Sir Terry’s death last week at 87 has meant lots of talk about egg cups – or the colourful finials which decorated the studios in Camden Town he had designed at the start of the 1980s for breakfast show TV-AM.
The little touch meant more people than might have stared his canalside building. Years later, he was watching at home when a punter on the BBC’s Antiques Roadshow turned up ask.
Sir Terry’s building for the MI6 headquarters, as blown up in Skyfall
It so transpired that one of the eggs had been sawn off its perch by a member of a striking camera workers’ union in protest during a dispute – and then chucked in a skip before being rescued. There it lay until its cultural significance was recognised and it made its way, in 2022, onto the BBC show.

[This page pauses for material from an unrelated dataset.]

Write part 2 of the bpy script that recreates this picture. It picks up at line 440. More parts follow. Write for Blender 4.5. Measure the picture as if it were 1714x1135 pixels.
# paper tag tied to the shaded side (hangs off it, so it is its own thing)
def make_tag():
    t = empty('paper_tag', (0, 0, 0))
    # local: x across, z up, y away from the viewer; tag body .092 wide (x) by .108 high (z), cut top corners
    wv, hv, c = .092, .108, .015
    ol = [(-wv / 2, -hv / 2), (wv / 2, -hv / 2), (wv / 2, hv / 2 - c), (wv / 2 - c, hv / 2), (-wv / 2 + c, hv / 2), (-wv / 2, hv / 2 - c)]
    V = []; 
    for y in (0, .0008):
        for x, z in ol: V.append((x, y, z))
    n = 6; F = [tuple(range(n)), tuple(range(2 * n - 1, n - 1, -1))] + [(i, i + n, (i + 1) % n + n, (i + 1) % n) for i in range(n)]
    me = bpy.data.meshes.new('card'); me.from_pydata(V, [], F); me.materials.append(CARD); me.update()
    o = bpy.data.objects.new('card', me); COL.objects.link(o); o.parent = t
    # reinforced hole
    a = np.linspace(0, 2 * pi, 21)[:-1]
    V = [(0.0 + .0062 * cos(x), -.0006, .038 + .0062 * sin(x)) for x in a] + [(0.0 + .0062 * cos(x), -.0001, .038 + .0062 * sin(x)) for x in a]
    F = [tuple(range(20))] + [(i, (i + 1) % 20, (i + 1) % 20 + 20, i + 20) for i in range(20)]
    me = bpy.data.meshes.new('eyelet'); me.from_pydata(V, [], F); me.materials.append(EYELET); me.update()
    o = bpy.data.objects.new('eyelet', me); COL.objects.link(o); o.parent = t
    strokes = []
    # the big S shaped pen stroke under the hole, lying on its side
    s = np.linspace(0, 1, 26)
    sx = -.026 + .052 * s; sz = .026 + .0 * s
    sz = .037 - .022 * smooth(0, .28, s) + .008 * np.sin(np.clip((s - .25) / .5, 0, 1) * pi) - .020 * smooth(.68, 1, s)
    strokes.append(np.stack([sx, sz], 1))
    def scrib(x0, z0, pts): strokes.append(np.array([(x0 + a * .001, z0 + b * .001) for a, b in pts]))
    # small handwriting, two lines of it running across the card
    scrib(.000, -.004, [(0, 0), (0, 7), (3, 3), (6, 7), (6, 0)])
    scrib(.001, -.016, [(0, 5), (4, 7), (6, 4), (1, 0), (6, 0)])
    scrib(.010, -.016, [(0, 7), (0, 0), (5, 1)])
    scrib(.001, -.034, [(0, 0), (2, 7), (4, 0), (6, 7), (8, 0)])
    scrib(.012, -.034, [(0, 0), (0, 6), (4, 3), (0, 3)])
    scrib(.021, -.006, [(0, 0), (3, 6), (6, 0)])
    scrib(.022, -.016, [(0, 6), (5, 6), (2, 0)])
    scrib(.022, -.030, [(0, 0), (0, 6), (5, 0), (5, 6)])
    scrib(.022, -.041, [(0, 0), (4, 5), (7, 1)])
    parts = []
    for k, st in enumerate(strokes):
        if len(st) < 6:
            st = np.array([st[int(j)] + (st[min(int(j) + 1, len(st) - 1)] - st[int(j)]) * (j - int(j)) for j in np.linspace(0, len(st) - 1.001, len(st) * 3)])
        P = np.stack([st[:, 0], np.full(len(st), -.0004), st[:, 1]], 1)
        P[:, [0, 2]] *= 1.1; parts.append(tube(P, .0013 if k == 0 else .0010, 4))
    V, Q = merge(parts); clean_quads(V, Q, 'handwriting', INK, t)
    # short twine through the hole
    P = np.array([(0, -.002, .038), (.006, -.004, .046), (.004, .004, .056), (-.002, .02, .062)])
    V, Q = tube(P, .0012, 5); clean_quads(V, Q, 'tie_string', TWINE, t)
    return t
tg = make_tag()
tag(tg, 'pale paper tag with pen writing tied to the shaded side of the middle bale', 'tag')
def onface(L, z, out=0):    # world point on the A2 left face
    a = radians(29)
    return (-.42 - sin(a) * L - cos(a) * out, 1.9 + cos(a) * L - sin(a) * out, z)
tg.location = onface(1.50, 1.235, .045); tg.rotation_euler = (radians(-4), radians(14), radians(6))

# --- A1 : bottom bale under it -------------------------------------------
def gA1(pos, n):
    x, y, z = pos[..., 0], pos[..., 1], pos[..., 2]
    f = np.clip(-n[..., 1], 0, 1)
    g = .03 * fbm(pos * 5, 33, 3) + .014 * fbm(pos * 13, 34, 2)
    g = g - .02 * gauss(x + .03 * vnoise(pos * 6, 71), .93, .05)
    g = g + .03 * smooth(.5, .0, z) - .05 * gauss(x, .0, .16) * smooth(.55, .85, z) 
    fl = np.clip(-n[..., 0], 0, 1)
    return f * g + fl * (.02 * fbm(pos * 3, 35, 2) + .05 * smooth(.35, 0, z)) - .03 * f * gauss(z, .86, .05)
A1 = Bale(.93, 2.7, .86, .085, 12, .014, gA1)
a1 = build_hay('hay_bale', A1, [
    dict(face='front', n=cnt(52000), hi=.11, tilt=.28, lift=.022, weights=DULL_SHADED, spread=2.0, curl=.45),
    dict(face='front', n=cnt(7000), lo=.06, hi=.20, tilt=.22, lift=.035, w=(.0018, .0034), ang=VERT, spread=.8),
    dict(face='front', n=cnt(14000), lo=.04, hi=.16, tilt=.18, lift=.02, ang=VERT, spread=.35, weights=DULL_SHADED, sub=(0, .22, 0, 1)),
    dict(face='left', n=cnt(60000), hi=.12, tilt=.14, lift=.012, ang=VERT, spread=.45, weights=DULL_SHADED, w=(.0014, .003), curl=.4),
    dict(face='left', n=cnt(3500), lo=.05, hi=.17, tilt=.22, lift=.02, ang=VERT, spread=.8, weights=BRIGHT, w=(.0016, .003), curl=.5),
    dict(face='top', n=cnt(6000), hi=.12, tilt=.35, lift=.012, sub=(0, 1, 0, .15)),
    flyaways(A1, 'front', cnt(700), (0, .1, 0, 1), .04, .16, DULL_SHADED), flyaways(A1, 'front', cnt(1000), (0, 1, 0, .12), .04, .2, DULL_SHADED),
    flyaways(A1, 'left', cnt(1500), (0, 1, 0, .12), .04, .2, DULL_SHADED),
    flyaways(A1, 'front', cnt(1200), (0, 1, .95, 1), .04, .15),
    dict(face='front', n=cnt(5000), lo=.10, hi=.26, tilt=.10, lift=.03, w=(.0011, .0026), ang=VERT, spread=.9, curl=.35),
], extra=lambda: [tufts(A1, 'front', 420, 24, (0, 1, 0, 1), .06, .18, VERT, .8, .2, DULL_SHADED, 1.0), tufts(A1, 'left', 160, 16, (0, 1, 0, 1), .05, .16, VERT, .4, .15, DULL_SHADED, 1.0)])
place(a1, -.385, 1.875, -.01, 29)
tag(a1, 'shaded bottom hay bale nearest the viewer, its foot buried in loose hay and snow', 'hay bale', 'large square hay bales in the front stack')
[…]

Architectural historian Owen Hopkins, who is the chief executive of Newcastle University’s Farrell Centre, said this week:“Terry told me the client said yes to everything else – but the egg cups were a step too far.
“But Terry thought they were vital, so he commissioned them himself. He got them made in fibre-glass by a car repair firm.. The design team installed them themselves and, once they were up, they were not coming down. It is a classical finial turned into an egg cup for Britain’s first breakfast TV franchise and there they remained – well, most of them.
“One came up for auction seven or eight years ago and Terry sent an assistant to bid for it. He told them not to spend more than £2,000, and in the end she spent close to £5,000 of her boss’s money – but he was very pleased he got it back. It is now at the V&A.”
One of the egg cups in Camden Town
Sir Terry was born in Greater Manchester in 1938 and grew up in Newcastle. He studied architecture at the city’s university and then worked for London County Council’s architects department.
He would run a practice with Sir Nicholas from 1965, who built the Sainsbury’s supermarket on Camden Road. Sir Nicholas was 85 when he passed away last month.
Sir Terry would go on to design the celebrated Comyn Ching Triangle in Covent Garden and the M16 headquarters on the banks of the Thames.
Imagine the scene when, again sat at home years later, he watched the distinctive building ‘blown up’ – using special effects of course – in the James Bond movie, Skyfall.
Sir Nicholas Grimshaw
Sir Terry believed in considering the wider picture of architecture and how it fitted into planning systems – a legacy of his childhood, Mr Hopkins told me.
“Terry grew up in Newcastle as it was on the cusp of a modern transformation,” he said.
“He had first-hand experience of the damage that could be done. He saw the TV-am work as a process of urban repair, using an architect to knit bits back together, places that could sensitively be re-invented – he was ahead of his time with this.”
Sir Terry lived above his practice in a converted aircraft components factory in Lisson Grove,
Mr Hopkins said: “His legacy is reflected in what the Farrell Centre does – a focus on inclusion and democracy, putting people who are outside architecture and planning front and centre.”